The son of a Scottish labourer,  Cook was born in at Marton-in-Cleveland, Yorkshire,, and attended the village school. After five years' schooling, he began work in 1741, first for his father, then, in 1745 as a shop boy in a grocer and haberdasher's shop in the fishing village of Staithes. 

Shop work, however, did not suit him and after a year and a half, he switched to a more enticing three-year apprenticeship with John Walker, a Whitby ship-owner who worked in the coal trade along the English coast.

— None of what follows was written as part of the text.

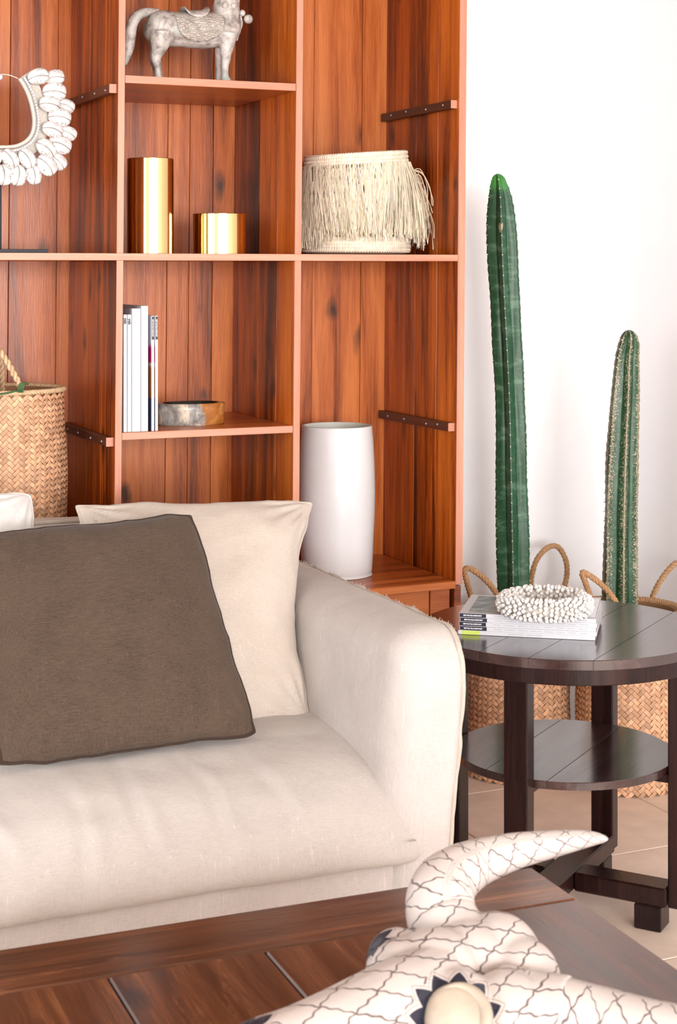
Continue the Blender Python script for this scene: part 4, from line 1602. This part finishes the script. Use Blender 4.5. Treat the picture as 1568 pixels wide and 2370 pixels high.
def cover_pic():
    m, nt, b = newmat('magazine_front_picture')
    tc = nd(nt, 'ShaderNodeTexCoord').outputs['Object']
    s = nd(nt, 'ShaderNodeSeparateXYZ', {0: tc})
    x_, y_ = s.outputs[0], s.outputs[1]
    n = nd(nt, 'ShaderNodeTexNoise', {'Vector': stretch(nt, tc, 8, 38, 'X'), 'Scale': 1, 'Detail': 5}).outputs[0]
    c = ramp(nt, mt(nt, 'ADD', mt(nt, 'MULTIPLY', y_, 3.6), mt(nt, 'MULTIPLY', mt(nt, 'SUBTRACT', n, .5), .5)),
             [(.02, (.36, .38, .36)), (.15, (.20, .24, .22)), (.20, (.012, .028, .02)), (.42, (.03, .06, .05)), (.47, (.28, .36, .38)), (.52, (.012, .025, .02)), (.75, (.06, .10, .08))])
    stripe = mt(nt, 'GREATER_THAN', mt(nt, 'SINE', mt(nt, 'ADD', mt(nt, 'MULTIPLY', x_, 150), mt(nt, 'MULTIPLY', y_, -90))), .93)
    c = mixc(nt, mt(nt, 'MULTIPLY', stripe, .5), c, (.45, .52, .55))
    wood_ = nd(nt, 'ShaderNodeMapRange', {'Value': mt(nt, 'ADD', x_, mt(nt, 'MULTIPLY', n, .08)), 'From Min': .10, 'From Max': .13}).outputs[0]
    c = mixc(nt, wood_, c, ramp(nt, n, [(.35, (.10, .05, .03)), (.5, (.45, .20, .10)), (.65, (.12, .13, .12))]))
    white = nd(nt, 'ShaderNodeMapRange', {'Value': x_, 'From Min': .205, 'From Max': .215}).outputs[0]
    c = mixc(nt, white, c, (.80, .80, .83))
    nt.links.new(c, b.inputs['Base Color'])
    b.inputs['Roughness'].default_value = .22
    return m


M['cover_pic'] = cover_pic()
MAG = []
for i in range(5):
    z0 = TZ + .0006 + i * hstack * 1.015
    ox = random.uniform(-.002, .002) + (.001 if i else -.001)
    oy = random.uniform(-.0015, .0015)
    lab = ('bottom magazine of the stack, white spine with lime green block', 'second magazine from the bottom of the side-table stack', 'middle magazine of the side-table stack, navy label on the spine',
           'second magazine from the top of the side-table stack', 'topmost magazine on the side table under the shell ring')[i]
    c0 = Vector((FL.x, FL.y, z0)) + dirx.normalized() * ox + Vector((-dirx.y, dirx.x, 0)).normalized() * oy
    t = thing('magazine', lab, 'magazine', c0, rz, 'magazines stacked on the side table')
    mm = WM[t.name]
    loc = lambda mb: mb.map(lambda v: mm @ v)
    h = hstack
    mb = MB().box((0, 0, 0), (mlen, .0012, h), .0003).box((0, .001, 0), (mlen, mdep, .0007))
    if i < 4: mb.box((0, .001, h - .0007), (mlen, mdep, h))
    curl = lambda x_, y_: .016 * max(0, x_ / mlen - .6) * (y_ / mdep) ** 2      # the curling corner of the top cover
    if i == 4:
        for zz in (h - .0006, h):
            mb.grid(lambda a_, c_: Vector((mlen * a_, .001 + (mdep - .001) * c_, zz + curl(mlen * a_, mdep * c_))), 18, 12)
    loc(mb).build('cover', M['paper'], t)
    loc(MB().box((.001, .0012, .0008), (mlen - .001, mdep - .002, h - .0008))).build('pages', M['paper2'], t)
    sm = mm @ Matrix.Rotation(R(90), 4, 'X')
    if i == 0:
        loc(MB().box((.009, -.0003, .0004), (.052, .0002, h - .0004))).build('spine_label', M['lime'], t)
        lettering('AUGUST 2014', .0048, M['inkgrey'], t, t, sm @ Matrix.Translation((.118, h / 2, .0003)), width=.036)
        lettering('WORLD RESORT', .0046, M['inkgrey'], t, t, sm @ Matrix.Translation((.162, h / 2, .0003)), width=.036)
    else:
        lb = loc(MB().box((.001, -.0003, .0006), (.064, .0002, h - .0004))).build('spine_label', M['label'], t)
        lettering('NEW BALI VILLA MARCH-MAY', .0044, M['labelw'], lb, t, sm @ Matrix.Translation((.010, h / 2, .0005)), width=.044, bold=.0002)
        for xx, wd, tx in ((.082, .017, 'BALI LAMPU'), (.106, .026, 'VILLA SEMINYAK'), (.139, .022, 'SERPIS VILLA'), (.168, .024, 'MARMEL PARCEL'), (.200, .020, 'CAREMA BALI'), (.228, .018, 'TRAVELLERS'), (.254, .018, 'FULL SPECIAL'), (.281, .018, 'FOUR LOVES')):
            if xx + wd < mlen: lettering(tx, .0032, M['inkgrey'], t, t, sm @ Matrix.Translation((xx, h / 2, .0003)), width=wd)
    if i == 4:
        loc(MB().grid(lambda a_, c_: Vector((.020 + (mlen - .023) * a_, .010 + (mdep - .026) * c_, h + .0004 + curl(.020 + (mlen - .023) * a_, .010 + (mdep - .026) * c_))), 18, 12)).build('front_picture', M['cover_pic'], t)
    MAG.append(t)
ztop = TZ + .0006 + 5 * hstack * 1.015

# ------------------------------------------------------------------ ring of shell beads
RMJ, RMN = .088, .0235
rc = at_z(1262, 1397, ztop + RMN + .002)
RG = thing('shell_bead_ring', 'thick ring of small ivory shell beads lying on the magazine stack', 'necklace', (rc.x, rc.y, ztop))
MB().tube([rc + Vector((math.cos(a) * RMJ, math.sin(a) * RMJ, 0)) for a in [2 * math.pi * k / 48 for k in range(48)]], RMN * .72, 12, closed=True).build('core', M['net'], RG, smooth=True)
bm = bmesh.new()
bmesh.ops.create_icosphere(bm, subdivisions=2, radius=1)
for v in bm.verts:
    if v.co.z > 0: v.co.z *= 1.25
    v.co.x *= .85
    v.co.y *= .85
me = bpy.data.meshes.new('bead')
bm.to_mesh(me)
bm.free()
me.polygons.foreach_set('use_smooth', [True] * len(me.polygons))
me.materials.append(M['nassa'])
rnd = random.Random(21)
beads = []
nu = 54
for i in range(nu):
    for j in range(12):
        v = 2 * math.pi * (j + .5 * (i % 2)) / 12 + rnd.uniform(-.09, .09)
        if math.cos(v) < -.2 and i % 3 == 0: continue         # fewer on the inner side
        u = 2 * math.pi * i / nu + rnd.uniform(-.025, .025)
        ct = rc + Vector((math.cos(u), math.sin(u), 0)) * RMJ
        n_ = Vector((math.cos(u) * math.cos(v), math.sin(u) * math.cos(v), math.sin(v)))
        rr = RMN * rnd.uniform(.86, .98)
        p = ct + n_ * rr
        s = rnd.uniform(.0054, .0066)
        p.z = max(p.z, ztop + s * .95)
        sc_ = n_.dot((Vector((0, 0, CH)) - p).normalized())
        dd = (n_ + Vector((rnd.uniform(-.25, .25), rnd.uniform(-.25, .25), rnd.uniform(-.25, .25)))).normalized()
        beads.append((sc_, p, dd, s))
beads.sort(key=lambda q: -q[0])
RI = WM[RG.name].inverted()
stuff = MB()
tv = [v.co.copy() for v in me.vertices]
tf = [tuple(p.vertices) for p in me.polygons]
for k, (_, p, dd, s) in enumerate(beads):
    mtx = Matrix.Translation(p) @ dd.to_track_quat('Z', 'X').to_matrix().to_4x4() @ Matrix.Diagonal((s, s, s, 1))
    if k < 300:
        o = link('bead', me, None, RG)
        o.matrix_local = RI @ mtx
    else:
        stuff.add([mtx @ v for v in tv], tf)
o = stuff.build('beads_behind', M['nassa'], RG, smooth=True)
o['kind'] = 'stuff'

# ------------------------------------------------------------------ planted baskets
def plant_basket(label, cx, cy, handles, seed, rtop, rbot, zr=.43):
    t = thing('planter_basket', label, 'basket', (cx, cy, FZ), 0, 'woven planter baskets by the wall')
    basket(t, cx, cy, FZ + .001, zr - FZ, rtop, rbot, .0125, seed, .011, 'rope')
    for P in handles:
        rope(MB(), catmull([at_Y(*p) for p in P], 8), .0088, 26, 3).build('handle', M['rope'], t, smooth=True)
    MB().lathe([(.001, zr - .085), (rtop * .5, zr - .08), (rtop - .016, zr - .09)], 32, (cx, cy, 0), fn=lambda p, a: p + Vector((0, 0, .006 * noise.noise(p * 30)))).build('soil', M['soil'], t, smooth=True)
    return t


c1 = at_Y(1198, 1400, 4.40)
c2 = at_Y(1455, 1400, 4.17)
plant_basket('plaited planter basket holding the tall smooth cactus next to the bookcase', c1.x, c1.y,
             [[(1100, 1425, 4.30), (1093, 1390, 4.30), (1082, 1350, 4.28), (1076, 1320, 4.27), (1090, 1317, 4.27), (1120, 1338, 4.27), (1146, 1368, 4.26), (1162, 1400, 4.25), (1166, 1430, 4.245)],
              [(1226, 1405, 4.50), (1230, 1345, 4.50), (1242, 1298, 4.50), (1268, 1268, 4.50), (1292, 1266, 4.50), (1310, 1295, 4.49), (1313, 1330, 4.485), (1305, 1370, 4.47), (1302, 1410, 4.46)]], 5, .160, .163)
plant_basket('plaited planter basket holding the speckled cactus in the wall corner', c2.x, c2.y,
             [[(1376, 1430, 4.130), (1370, 1392, 4.110), (1356, 1350, 4.090), (1348, 1326, 4.080), (1362, 1330, 4.080), (1392, 1352, 4.070), (1416, 1378, 4.060), (1432, 1405, 4.050), (1438, 1435, 4.045)],
              [(1503, 1420, 4.280), (1508, 1390, 4.270), (1525, 1352, 4.250), (1549, 1318, 4.230), (1572, 1302, 4.210), (1592, 1325, 4.200), (1598, 1370, 4.190), (1597, 1420, 4.190)]], 9, .156, .160, .455)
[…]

Cook spent several years aboard colliers and various other coastal vessels, sailing between the Tyne and London. 

As part of his apprenticeship, Cook studied astronomy, mathematics and navigation, and after passing his examinations in 1752, he began working in the Baltic trade, progressing through the merchant navy ranks, to a position as mate aboard the collier brig Friendship. In 1755, he was offered command of the vessel but instead volunteered for the Royal Navy. In the conventional accounts of Cook's early career, the usual explanation for the change is that his career would advance more rapidly in the service.

In the introductory sections of his 1893 edition of Cook's Endeavour Journal, on the other hand, Captain W.J.L. Wharton has Cook, aged twenty-seven "and mate of a vessel then in the Thames,. . .  to avoid the press, then active on account of the outbreak of the war with France, volunteered on board H.M.S. Eagle, of 60 guns, as an able seaman."